In Python with mysqlclient or PyMySQL, you usually need to fetch the rows or close the cursor before reusing the connection:

python
1import pymysql
2
3conn = pymysql.connect(host="127.0.0.1", user="root", password="secret", database="demo")
4
5with conn.cursor() as cur:
6    cur.execute("SELECT id FROM users")
7    rows = cur.fetchall()
8    print(rows)
9
10with conn.cursor() as cur:
11    cur.execute("SELECT COUNT(*) FROM users")
12    print(cur.fetchone())
13
14conn.close()

The important part is finishing the first cursor before starting the second command on the same connection.

mysql_use_result() Requires Full Consumption

mysql_use_result() streams rows instead of buffering them all at once. That can save memory, but it means you must read every row before using the connection again.

If you do this:

c
1MYSQL_RES *result = mysql_use_result(conn);
2MYSQL_ROW row = mysql_fetch_row(result);
3/* stop early here */
4mysql_query(conn, "SELECT 1");

you are almost guaranteed to trigger the error, because unread rows are still pending on the connection.

If you need simpler control flow, mysql_store_result() is often easier because it buffers the result and lets you free it explicitly.

One Connection Is Not Parallel

Another common cause is trying to treat one MySQL connection as if it can run two commands at once.

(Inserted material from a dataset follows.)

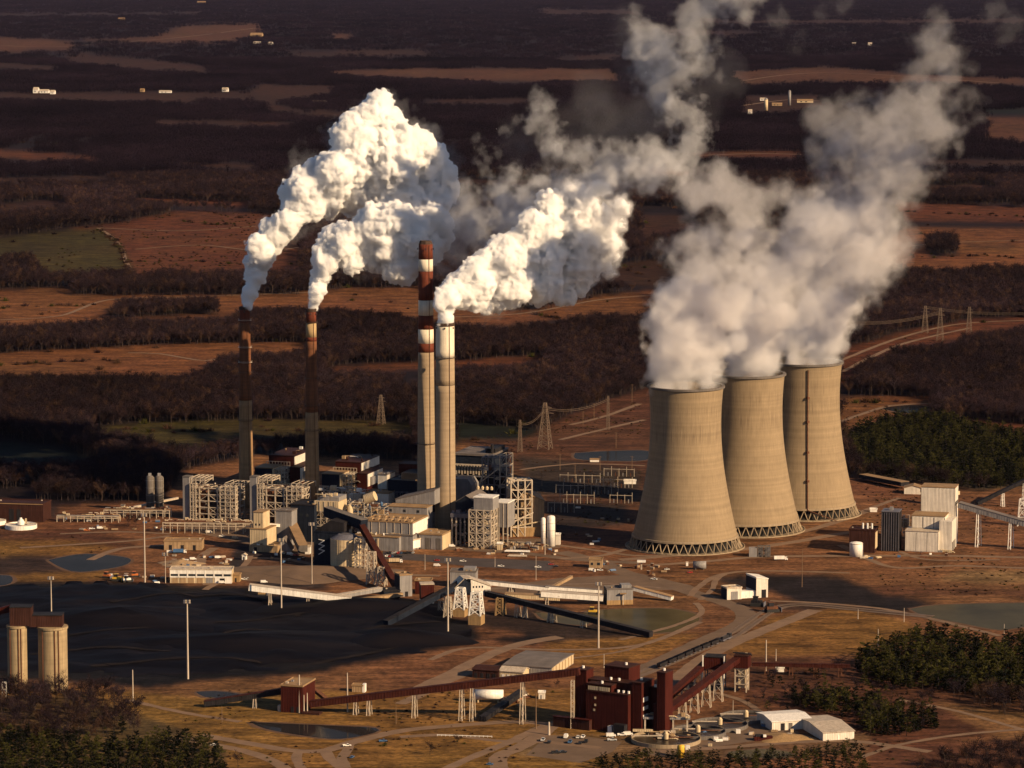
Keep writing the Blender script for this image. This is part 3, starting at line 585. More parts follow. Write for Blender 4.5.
mound('rubble_heap', 180, 564, 14, 4, 'tan_clad', 'heap of tan scrap behind the long white workshop', 'rubble heap', 1.4, 7)
mound('rubble_heap', 783, 738, 15, 3.0, 'plinth_concrete', 'pale rubble heap beside the rusty skip near the grey sheds', 'rubble heap', 1.3, 8)
# ---------------------------------------------------------------- cooling towers and chimneys
H_T = 142.0
def tower_profile(rb=48.7, rt=31.0, zt=110.0):
    b_ = zt/math.sqrt((rb/rt)**2-1); return lambda z: rt*math.sqrt(1+((z-zt)/b_)**2)
prof = tower_profile()
def tower_meshes():
    zs = [9.5+(H_T-9.5)*i/58 for i in range(59)]; m = MB(); outer = []
    for i, z in enumerate(zs):             
        outer.append((prof(z), z))
    inner = [(prof(z)-0.9, z) for z in zs[::3][::-1]]; m.lathe(outer+[(prof(H_T)+0.0,H_T),(prof(H_T)-0.9,H_T)]+inner, 96, closed=True)
    shell = m.mesh('shell', 'tower_concrete', True)
    r_ = MB(); r0 = prof(H_T); r_.lathe([(r0+0.1,H_T-1.6),(r0+1.3,H_T-1.2),(r0+1.3,H_T+0.5),(r0-1.4,H_T+0.5),(r0-1.4,H_T+0.05)], 96, caps=False)
    l_ = MB(); l_.lathe([(prof(9.5)+0.12,9.2),(prof(9.5)+0.9,9.3),(prof(11)+0.9,11.0),(prof(11)+0.1,11.2)], 96, caps=False)
    c = MB(); rb = prof(0)+1.0; n = 40; a = 2*math.pi/n/2; c.bar((rb,0,0),(prof(9.5)*math.cos(a)-0.2,prof(9.5)*math.sin(a),9.6),0.68); c.bar((rb,0.02,0),(prof(9.5)*math.cos(a)-0.2,-prof(9.5)*math.sin(a),9.6),0.68); c.box(rb-1.2,rb+1.2,-1.2,1.2,-0.2,0.7)
    b_ = MB(); b_.lathe([(rb+3,0.05),(rb+3,1.0),(rb+2.3,1.0),(rb+2.3,0.3),(0.1,0.3)], 72, caps=False)
    f = MB(); f.lathe([(rb-7,0.35),(rb-8,8.6),(0.1,8.7)], 48, caps=False)
    return shell, r_.mesh('rim', 'concrete_dark'), l_.mesh('ring_beam', 'concrete'), c.mesh('column', 'concrete'), b_.mesh('basin', 'concrete'), f.mesh('fill_pack', 'tower_inside'), n
m, nt, b = newmat('tower_concrete', 0.88)     # lifts, vertical shutter marks, weather streaks below the rim
tc = nt.nodes.new('ShaderNodeTexCoord'); sx = nt.nodes.new('ShaderNodeSeparateXYZ'); nt.links.new(tc.outputs['Object'], sx.inputs[0])
ang = math2(nt, 'ARCTAN2', sx.outputs[1], sx.outputs[0]); cb = nt.nodes.new('ShaderNodeCombineXYZ')
oi = nt.nodes.new('ShaderNodeObjectInfo')
nt.links.new(math2(nt, 'ADD', math2(nt, 'MULTIPLY', ang, 34.0), math2(nt, 'MULTIPLY', oi.outputs['Random'], 500)), cb.inputs[0]); nt.links.new(math2(nt, 'MULTIPLY', sx.outputs[2], 0.07), cb.inputs[1])
st = ramp_noise(nt, 1.0, 5, cb.outputs[0], 0.65)
lf = nt.nodes.new('ShaderNodeTexNoise'); lf.noise_dimensions = '1D'; lf.inputs['Scale'].default_value = 0.3; lf.inputs['Detail'].default_value = 4; nt.links.new(math2(nt, 'ADD', sx.outputs[2], math2(nt, 'MULTIPLY', oi.outputs['Random'], 900)), lf.inputs['W'])
bn = ramp_noise(nt, 0.06, 4, tc.outputs['Object'])
f = math2(nt, 'MULTIPLY', mapr(nt, lf.outputs[0], 0.3, 0.7, 0.90, 1.08), mapr(nt, st.outputs[0], 0.3, 0.7, 0.84, 1.10)); f = math2(nt, 'MULTIPLY', f, mapr(nt, bn.outputs[0], 0.3, 0.7, 0.93, 1.07))
saw = math2(nt, 'FRACT', math2(nt, 'MULTIPLY', sx.outputs[2], 1/4.43), 0); f = math2(nt, 'MULTIPLY', f, mapr(nt, saw, 0.0, 0.10, 0.93, 1.0))
sa = math2(nt, 'FRACT', math2(nt, 'MULTIPLY', ang, 96/6.2832), 0); f = math2(nt, 'MULTIPLY', f, mapr(nt, sa, 0.0, 0.16, 0.93, 1.0))
rgb = nt.nodes.new('ShaderNodeRGB'); rgb.outputs[0].default_value = (0.228,0.168,0.103,1); col = mul(nt, rgb.outputs[0], f)
cb2 = nt.nodes.new('ShaderNodeCombineXYZ'); nt.links.new(math2(nt, 'ADD', math2(nt, 'MULTIPLY', ang, 60.0), math2(nt, 'MULTIPLY', oi.outputs['Random'], 300)), cb2.inputs[0]); nt.links.new(math2(nt, 'MULTIPLY', sx.outputs[2], 0.035), cb2.inputs[1])
s2 = ramp_noise(nt, 1.0, 3, cb2.outputs[0])
up = mapr(nt, sx.outputs[2], 92, 100, 0, 1); up2 = mapr(nt, sx.outputs[2], 122, 130, 1, 0.25)
k = math2(nt, 'MULTIPLY', math2(nt, 'MULTIPLY', up, up2), mapr(nt, s2.outputs[0], 0.53, 0.66, 0, 0.75))
col = mix(nt, k, col, (0.075,0.05,0.034)); nt.links.new(col, b.inputs['Base Color'])
TM = tower_meshes()
TL = ['nearest and leftmost of the three big concrete cooling towers, dark drip stains near its rim', 'middle one of the three big concrete cooling towers', 'farthest and rightmost cooling tower, with a rusty ladder pipe up its side']
for i, (px, py) in enumerate(TW):
    t = tag(empty('cooling_tower', G(px, py), 0.3*i), TL[i], 'cooling tower', 'hyperbolic cooling towers in a row')
    for nm, me in zip(('shell','rim','ring_beam'), TM[:3]): o = bpy.data.objects.new(nm, me); COL.objects.link(o); o.parent = t
    for nm, me in zip(('basin','fill_pack'), TM[4:6]): o = bpy.data.objects.new(nm, me); COL.objects.link(o); o.parent = t
    for k in range(TM[6]):
        o = bpy.data.objects.new('column', TM[3]); COL.objects.link(o); o.parent = t; o.rotation_euler = (0,0,2*math.pi*k/TM[6])
    if i == 2:
        a = R(-92)-0.6; ln = MB(); ca, sa_ = math.cos(a), math.sin(a); pts = [((prof(z)+0.9)*ca,(prof(z)+0.9)*sa_,z) for z in np.linspace(10,H_T-4,24)]
        ln.tube(pts, 0.5, 6); pp = ln.build('riser_pipe', 'rust', t)
        for z in (36,62,90,112): MB().box((prof(z)+1)*ca-1.2,(prof(z)+1)*ca+1.2,(prof(z)+1)*sa_-1.2,(prof(z)+1)*sa_+1.2,z-1,z+1).build('landing', 'rust', t)
        st_ = MB(); st_.bar((pts[0][0],pts[0][1],10),(56*math.cos(a+0.5),56*math.sin(a+0.5),0.5),1.2,0.6); st_.build('stair', 'rust', t)
def chimney(name, key, top_py, r0, r1, segs, label, platforms=(), group='tall chimneys of the power station', cone=False):
    p = G(*CH[key]); s = S(p); H = W(CH[key][0], top_py, p.y).z; t = tag(empty(name, p), label, 'chimney', group)
    rad = lambda z: r0+(r1-r0)*max(0, min(1, z/H))**0.8
    for i, (fa, fb, mt, nm) in enumerate(segs):
        za = W(0, fa, p.y).z if fa else -0.5; zb = W(0, fb, p.y).z if fb else H
        n = max(2, int((zb-za)/6)); m = MB(); m.lathe([(rad(za+(zb-za)*j/n), za+(zb-za)*j/n) for j in range(n+1)], 40); m.build(nm, mt, t, True)
    cp = MB(); rr = rad(H)
    if cone: cp.lathe([(rr,H+0.003),(rr*0.80,H+3.0),(rr*0.55,H+3.0),(rr*0.5,H+0.5)], 8, caps=False)
    else: cp.lathe([(rr+0.35,H-2.5),(rr+0.4,H+0.4),(rr-0.7,H+0.4),(rr-0.8,H-6)], 40, caps=False)
    cp.build('cap', 'chimney_cap', t)
    for pz in platforms:
        z = W(0, pz, p.y).z; m = MB(); rr = rad(z); m.lathe([(rr+0.02,z-0.4),(rr+1.3,z-0.3),(rr+1.3,z),(rr+0.02,z)], 32, caps=False); m.lathe([(rr+1.28,z+1.1),(rr+1.36,z+1.1),(rr+1.36,z+1.25),(rr+1.28,z+1.25)], 32, closed=True); m.build('platform', 'steel_white' if pz < 365 and key == 'a' else 'chimney_cap', t)
    ld = MB(); a = R(-62); ld.bar(((rad(0)+0.4)*math.cos(a),(rad(0)+0.4)*math.sin(a),2),((rad(H)+0.4)*math.cos(a),(rad(H)+0.4)*math.sin(a),H-1),0.35); ld.build('ladder', 'rust', t)
    for z in (H-4,):
        for q in range(3): aa = R(-90+60*(q-1)); MB().box((rr+0.2)*math.cos(aa)-.5,(rr+0.2)*math.cos(aa)+.5,(rr+0.2)*math.sin(aa)-.5,(rr+0.2)*math.sin(aa)+.5,z-.7,z+.7).build('aircraft_lamp', 'black_paint', t)
    return t, H, rad
chimney('chimney', 'a', 307, 7.4, 4.9, [(0,400,'chimney_tan','shaft'),(400,322,'chimney_brown','shaft'),(322,307,'chimney_red','top_band')], 'leftmost brown chimney, rusty at the top and dark in its middle', (320,347,362,372,420))
chimney('chimney', 'b', 309, 7.4, 4.6, [(0,412,'chimney_tan','shaft'),(412,341,'chimney_brown','shaft'),(341,337,'chimney_red','lower_band'),(337,323,'chimney_tan_band','pale_band'),(323,309,'chimney_red','top_band')], 'second chimney from the left, with one pale band under its red top', (322,378,405,430))
chimney('chimney', 'c', 244, 8.8, 6.3, [(0,352,'chimney_concrete','shaft'),(352,343,'chimney_red','lower_band'),(343,329,'chimney_white','white_band'),(329,315,'chimney_red','red_band'),(315,300,'chimney_white','white_band'),(300,271,'chimney_red','red_band'),(271,259,'chimney_white','white_band'),(259,244,'chimney_red','top_band')], 'tallest chimney, banded red and white and giving off no steam', (443,), cone=True)
chimney('chimney', 'd', 323, 9.6, 8.2, [(0,385,'chimney_concrete','shaft'),(385,358,'chimney_concrete','shaft'),(358,323,'chimney_white','white_band')], 'pale concrete chimney with a white top, right of the tallest one', (357,))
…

It cannot, unless you are deliberately using a supported multi-query or asynchronous API and consuming all results correctly.

If you need parallel work, use separate connections. That is cleaner and much easier to reason about.

This comes up in web applications when one request handler holds an open cursor and another part of the code tries to reuse the same shared connection immediately.

A Debugging Checklist

When you see this error, ask these questions:

  • Did I fetch or free the previous result completely?
  • Did the previous statement return multiple result sets?
  • Am I reusing a connection while a cursor is still active?
  • Did I use a streaming API such as mysql_use_result() and stop early?

In most cases, the answer is one of those four.

Common Pitfalls

The biggest pitfall is assuming that ignoring the rest of a result set is harmless. It is not. The connection still has unread data.

Another issue is forgetting that stored procedures can emit multiple results even when your SQL text looks like one call.

Shared-connection designs also cause trouble. A single connection is sequential, not concurrent.

Finally, switching from one client library to another does not remove the rule. The method names change, but the protocol constraint stays the same.

Summary

  • The error means a new MySQL command was sent before the previous result was fully handled.
  • Always fetch or free result sets before reusing the connection.
  • Stored procedures may require nextset() or equivalent result-draining logic.
  • Streaming results with mysql_use_result() require full consumption before the next command.
  • If you need parallel database work, use separate connections rather than one shared connection.